WHAT THIS TASK INVOLVES: Repeat the listing in full, word for word.

■ ■ ■ ■

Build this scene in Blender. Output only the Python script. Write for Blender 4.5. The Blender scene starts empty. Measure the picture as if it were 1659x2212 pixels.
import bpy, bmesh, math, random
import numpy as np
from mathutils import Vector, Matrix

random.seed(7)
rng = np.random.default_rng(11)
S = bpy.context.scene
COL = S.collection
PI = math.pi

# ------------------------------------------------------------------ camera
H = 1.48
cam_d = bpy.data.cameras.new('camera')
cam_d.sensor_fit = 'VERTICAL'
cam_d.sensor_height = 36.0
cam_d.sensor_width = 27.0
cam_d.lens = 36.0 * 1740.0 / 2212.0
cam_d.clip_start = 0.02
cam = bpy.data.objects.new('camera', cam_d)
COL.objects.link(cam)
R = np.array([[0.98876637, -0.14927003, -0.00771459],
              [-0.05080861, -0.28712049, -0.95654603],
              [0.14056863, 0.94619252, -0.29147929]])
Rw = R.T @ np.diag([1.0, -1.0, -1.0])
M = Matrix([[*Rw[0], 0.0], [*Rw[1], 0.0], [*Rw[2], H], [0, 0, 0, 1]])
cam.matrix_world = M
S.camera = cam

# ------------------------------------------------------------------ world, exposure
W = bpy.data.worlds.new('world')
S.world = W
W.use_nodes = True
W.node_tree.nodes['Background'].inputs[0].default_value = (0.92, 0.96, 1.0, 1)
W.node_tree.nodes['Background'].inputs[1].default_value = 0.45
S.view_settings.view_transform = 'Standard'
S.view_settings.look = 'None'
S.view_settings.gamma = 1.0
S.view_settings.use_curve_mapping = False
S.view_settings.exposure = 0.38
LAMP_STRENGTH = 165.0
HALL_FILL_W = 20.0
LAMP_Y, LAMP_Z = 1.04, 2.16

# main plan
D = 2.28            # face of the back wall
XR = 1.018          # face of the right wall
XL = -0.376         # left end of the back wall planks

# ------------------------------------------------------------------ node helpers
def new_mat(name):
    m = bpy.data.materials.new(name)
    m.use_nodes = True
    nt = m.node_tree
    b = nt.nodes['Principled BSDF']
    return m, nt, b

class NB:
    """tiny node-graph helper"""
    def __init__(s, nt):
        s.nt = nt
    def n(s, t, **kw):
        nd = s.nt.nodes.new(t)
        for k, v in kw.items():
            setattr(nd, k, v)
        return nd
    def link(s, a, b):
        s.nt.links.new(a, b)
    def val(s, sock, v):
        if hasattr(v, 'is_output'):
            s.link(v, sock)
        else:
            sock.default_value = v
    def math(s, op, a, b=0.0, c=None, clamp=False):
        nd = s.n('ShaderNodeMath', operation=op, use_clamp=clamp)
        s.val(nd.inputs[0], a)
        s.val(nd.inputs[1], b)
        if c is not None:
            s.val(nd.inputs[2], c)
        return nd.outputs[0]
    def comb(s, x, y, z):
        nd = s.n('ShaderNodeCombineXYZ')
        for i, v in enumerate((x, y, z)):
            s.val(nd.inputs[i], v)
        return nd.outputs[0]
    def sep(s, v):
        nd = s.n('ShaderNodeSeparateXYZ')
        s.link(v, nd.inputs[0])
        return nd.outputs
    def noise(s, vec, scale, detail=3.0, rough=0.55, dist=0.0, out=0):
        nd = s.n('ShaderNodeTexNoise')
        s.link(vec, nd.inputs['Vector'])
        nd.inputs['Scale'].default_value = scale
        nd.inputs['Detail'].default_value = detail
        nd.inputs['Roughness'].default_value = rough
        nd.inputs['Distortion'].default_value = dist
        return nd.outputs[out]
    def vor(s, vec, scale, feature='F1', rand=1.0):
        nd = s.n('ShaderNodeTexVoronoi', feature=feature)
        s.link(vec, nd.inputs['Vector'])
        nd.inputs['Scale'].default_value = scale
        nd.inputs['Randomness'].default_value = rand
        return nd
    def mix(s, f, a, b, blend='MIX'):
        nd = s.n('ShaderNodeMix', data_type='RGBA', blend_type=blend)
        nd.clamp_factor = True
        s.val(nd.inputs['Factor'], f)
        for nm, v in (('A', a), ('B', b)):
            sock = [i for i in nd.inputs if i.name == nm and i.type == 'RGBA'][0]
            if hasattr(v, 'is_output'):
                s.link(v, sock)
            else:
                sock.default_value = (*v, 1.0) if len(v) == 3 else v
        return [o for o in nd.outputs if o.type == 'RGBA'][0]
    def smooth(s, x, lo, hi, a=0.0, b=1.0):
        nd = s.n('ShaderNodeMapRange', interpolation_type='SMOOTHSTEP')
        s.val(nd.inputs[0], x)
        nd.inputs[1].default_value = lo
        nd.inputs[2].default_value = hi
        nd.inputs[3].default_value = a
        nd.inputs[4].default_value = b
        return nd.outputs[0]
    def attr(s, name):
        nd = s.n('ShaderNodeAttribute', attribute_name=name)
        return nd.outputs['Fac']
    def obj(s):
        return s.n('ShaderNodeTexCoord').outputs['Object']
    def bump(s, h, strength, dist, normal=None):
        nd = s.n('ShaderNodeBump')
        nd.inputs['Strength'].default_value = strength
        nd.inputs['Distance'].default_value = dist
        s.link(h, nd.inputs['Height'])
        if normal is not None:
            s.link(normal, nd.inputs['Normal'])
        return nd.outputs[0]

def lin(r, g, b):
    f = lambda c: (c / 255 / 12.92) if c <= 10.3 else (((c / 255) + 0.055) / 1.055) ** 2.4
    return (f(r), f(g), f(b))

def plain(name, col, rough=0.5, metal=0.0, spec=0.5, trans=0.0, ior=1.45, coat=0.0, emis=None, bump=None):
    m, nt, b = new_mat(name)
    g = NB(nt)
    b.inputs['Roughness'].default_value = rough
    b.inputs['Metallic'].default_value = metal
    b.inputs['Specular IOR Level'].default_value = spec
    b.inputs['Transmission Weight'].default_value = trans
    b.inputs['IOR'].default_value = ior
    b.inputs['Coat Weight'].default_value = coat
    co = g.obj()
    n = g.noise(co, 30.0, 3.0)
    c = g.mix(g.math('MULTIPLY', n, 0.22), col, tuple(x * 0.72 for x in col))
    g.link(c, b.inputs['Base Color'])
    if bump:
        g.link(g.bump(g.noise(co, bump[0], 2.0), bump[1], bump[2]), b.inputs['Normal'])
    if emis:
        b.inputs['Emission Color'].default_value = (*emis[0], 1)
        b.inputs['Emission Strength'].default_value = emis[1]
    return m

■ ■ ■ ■

FINISHED TASK:
Build this scene in Blender. Output only the Python script. Write for Blender 4.5. The Blender scene starts empty. Measure the picture as if it were 1659x2212 pixels.
import bpy, bmesh, math, random
import numpy as np
from mathutils import Vector, Matrix

random.seed(7)
rng = np.random.default_rng(11)
S = bpy.context.scene
COL = S.collection
PI = math.pi

# ------------------------------------------------------------------ camera
H = 1.48
cam_d = bpy.data.cameras.new('camera')
cam_d.sensor_fit = 'VERTICAL'
cam_d.sensor_height = 36.0
cam_d.sensor_width = 27.0
cam_d.lens = 36.0 * 1740.0 / 2212.0
cam_d.clip_start = 0.02
cam = bpy.data.objects.new('camera', cam_d)
COL.objects.link(cam)
R = np.array([[0.98876637, -0.14927003, -0.00771459],
              [-0.05080861, -0.28712049, -0.95654603],
              [0.14056863, 0.94619252, -0.29147929]])
Rw = R.T @ np.diag([1.0, -1.0, -1.0])
M = Matrix([[*Rw[0], 0.0], [*Rw[1], 0.0], [*Rw[2], H], [0, 0, 0, 1]])
cam.matrix_world = M
S.camera = cam

# ------------------------------------------------------------------ world, exposure
W = bpy.data.worlds.new('world')
S.world = W
W.use_nodes = True
W.node_tree.nodes['Background'].inputs[0].default_value = (0.92, 0.96, 1.0, 1)
W.node_tree.nodes['Background'].inputs[1].default_value = 0.45
S.view_settings.view_transform = 'Standard'
S.view_settings.look = 'None'
S.view_settings.gamma = 1.0
S.view_settings.use_curve_mapping = False
S.view_settings.exposure = 0.38
LAMP_STRENGTH = 165.0
HALL_FILL_W = 20.0
LAMP_Y, LAMP_Z = 1.04, 2.16

# main plan
D = 2.28            # face of the back wall
XR = 1.018          # face of the right wall
XL = -0.376         # left end of the back wall planks

# ------------------------------------------------------------------ node helpers
def new_mat(name):
    m = bpy.data.materials.new(name)
    m.use_nodes = True
    nt = m.node_tree
    b = nt.nodes['Principled BSDF']
    return m, nt, b

class NB:
    """tiny node-graph helper"""
    def __init__(s, nt):
        s.nt = nt
    def n(s, t, **kw):
        nd = s.nt.nodes.new(t)
        for k, v in kw.items():
            setattr(nd, k, v)
        return nd
    def link(s, a, b):
        s.nt.links.new(a, b)
    def val(s, sock, v):
        if hasattr(v, 'is_output'):
            s.link(v, sock)
        else:
            sock.default_value = v
    def math(s, op, a, b=0.0, c=None, clamp=False):
        nd = s.n('ShaderNodeMath', operation=op, use_clamp=clamp)
        s.val(nd.inputs[0], a)
        s.val(nd.inputs[1], b)
        if c is not None:
            s.val(nd.inputs[2], c)
        return nd.outputs[0]
    def comb(s, x, y, z):
        nd = s.n('ShaderNodeCombineXYZ')
        for i, v in enumerate((x, y, z)):
            s.val(nd.inputs[i], v)
        return nd.outputs[0]
    def sep(s, v):
        nd = s.n('ShaderNodeSeparateXYZ')
        s.link(v, nd.inputs[0])
        return nd.outputs
    def noise(s, vec, scale, detail=3.0, rough=0.55, dist=0.0, out=0):
        nd = s.n('ShaderNodeTexNoise')
        s.link(vec, nd.inputs['Vector'])
        nd.inputs['Scale'].default_value = scale
        nd.inputs['Detail'].default_value = detail
        nd.inputs['Roughness'].default_value = rough
        nd.inputs['Distortion'].default_value = dist
        return nd.outputs[out]
    def vor(s, vec, scale, feature='F1', rand=1.0):
        nd = s.n('ShaderNodeTexVoronoi', feature=feature)
        s.link(vec, nd.inputs['Vector'])
        nd.inputs['Scale'].default_value = scale
        nd.inputs['Randomness'].default_value = rand
        return nd
    def mix(s, f, a, b, blend='MIX'):
        nd = s.n('ShaderNodeMix', data_type='RGBA', blend_type=blend)
        nd.clamp_factor = True
        s.val(nd.inputs['Factor'], f)
        for nm, v in (('A', a), ('B', b)):
            sock = [i for i in nd.inputs if i.name == nm and i.type == 'RGBA'][0]
            if hasattr(v, 'is_output'):
                s.link(v, sock)
            else:
                sock.default_value = (*v, 1.0) if len(v) == 3 else v
        return [o for o in nd.outputs if o.type == 'RGBA'][0]
    def smooth(s, x, lo, hi, a=0.0, b=1.0):
        nd = s.n('ShaderNodeMapRange', interpolation_type='SMOOTHSTEP')
        s.val(nd.inputs[0], x)
        nd.inputs[1].default_value = lo
        nd.inputs[2].default_value = hi
        nd.inputs[3].default_value = a
        nd.inputs[4].default_value = b
        return nd.outputs[0]
    def attr(s, name):
        nd = s.n('ShaderNodeAttribute', attribute_name=name)
        return nd.outputs['Fac']
    def obj(s):
        return s.n('ShaderNodeTexCoord').outputs['Object']
    def bump(s, h, strength, dist, normal=None):
        nd = s.n('ShaderNodeBump')
        nd.inputs['Strength'].default_value = strength
        nd.inputs['Distance'].default_value = dist
        s.link(h, nd.inputs['Height'])
        if normal is not None:
            s.link(normal, nd.inputs['Normal'])
        return nd.outputs[0]

def lin(r, g, b):
    f = lambda c: (c / 255 / 12.92) if c <= 10.3 else (((c / 255) + 0.055) / 1.055) ** 2.4
    return (f(r), f(g), f(b))

def plain(name, col, rough=0.5, metal=0.0, spec=0.5, trans=0.0, ior=1.45, coat=0.0, emis=None, bump=None):
    m, nt, b = new_mat(name)
    g = NB(nt)
    b.inputs['Roughness'].default_value = rough
    b.inputs['Metallic'].default_value = metal
    b.inputs['Specular IOR Level'].default_value = spec
    b.inputs['Transmission Weight'].default_value = trans
    b.inputs['IOR'].default_value = ior
    b.inputs['Coat Weight'].default_value = coat
    co = g.obj()
    n = g.noise(co, 30.0, 3.0)
    c = g.mix(g.math('MULTIPLY', n, 0.22), col, tuple(x * 0.72 for x in col))
    g.link(c, b.inputs['Base Color'])
    if bump:
        g.link(g.bump(g.noise(co, bump[0], 2.0), bump[1], bump[2]), b.inputs['Normal'])
    if emis:
        b.inputs['Emission Color'].default_value = (*emis[0], 1)
        b.inputs['Emission Strength'].default_value = emis[1]
    return m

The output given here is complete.